I come to wish you a happy feast. I know what I want the most for you; I don't have to name this grace, for you know it well, privileged little child of Jesus.

It is now already one year since our dear Marie is in Carmel. You were there at her departure, but I wasn't there. I had entered the Poor Clares a week before. When I think of that, I thank God for having made me leave there in order to lead me into my dear Visitation where I am so happy, in spite of the thorns which pierce my heart at times. But what is that in comparison with the Poor Clares! These are roses which I trample under my feet at times through my cowardliness, for it will take a lot to make me a saint. But little by little we approach this just the same with the grace of God. Since the day I saw you, I've exerted many efforts; however, I could still do better for Our Lord. I feel it. Ah! how I'd like to throw myself courageously into every sacrifice.

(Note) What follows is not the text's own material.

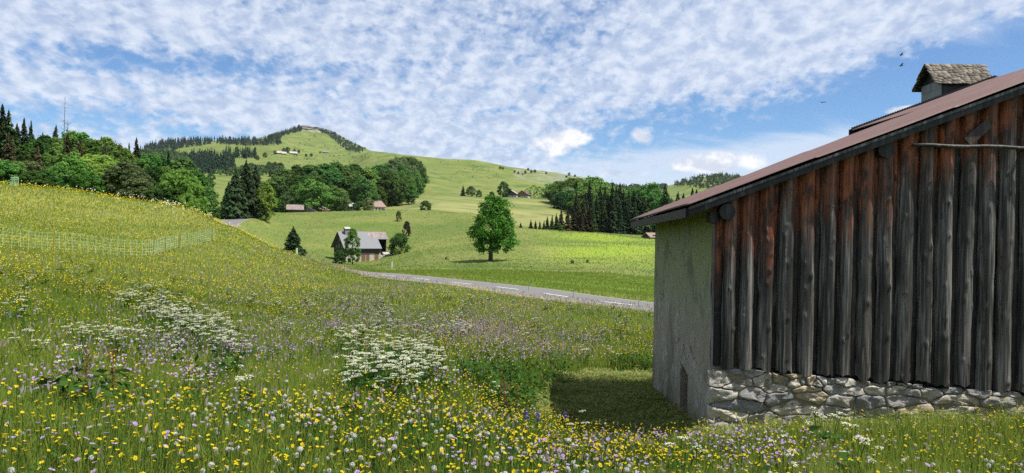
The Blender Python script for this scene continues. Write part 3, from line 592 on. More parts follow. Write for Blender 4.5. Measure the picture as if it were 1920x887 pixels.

You see, dear little sister, it does me good to talk with you. I know that you understand me in spite of your young age; so I want to confide to you one of the greatest desires of my soul, which is intimate union with Jesus. For the one who possesses Jesus possesses all; He is the treasure of treasures. In Him alone we find our joy and not in the creature. There we find only sorrow and sadness of every kind. Because our heart is made solely for God, He alone can fill it entirely. It is too big for the world; so what fol­ly to have too much attachment for creatures, isn't that true? You know this. I can judge it by my own experience, for until now I have not known how to control my poor heart. You, dear little sister, God has so enraptured your very pure heart that you have not known all the agonies to which foolish affections give rise. So Jesus will have your heart in all its freshness. May your heart be a thousand times blessed. I take delight in this for your sake.

Pardon me, darling, for not having sent you this letter for your feast; it was begun on Friday, but until now I've been so busy that it was impossible to finish it, and you know that I need more time than others for writing, and I explain myself so badly that you are going to have trouble understanding me. I have prayed very much for you all day, and this morning especially in my Holy Communion. This is all I can offer you; you know that now I have nothing but my poor prayers.

Tomorrow is the 17th, the feast of our Blessed Sister Margaret Mary. You know that she cured me miraculously. You also know my devotion to her. She is no stranger to the joy I have in being at the Visitation, this blessed Order whose glory she is. Pray for me in order that, if necessary, she will obtain a second miracle so that I become a holy Visitandine.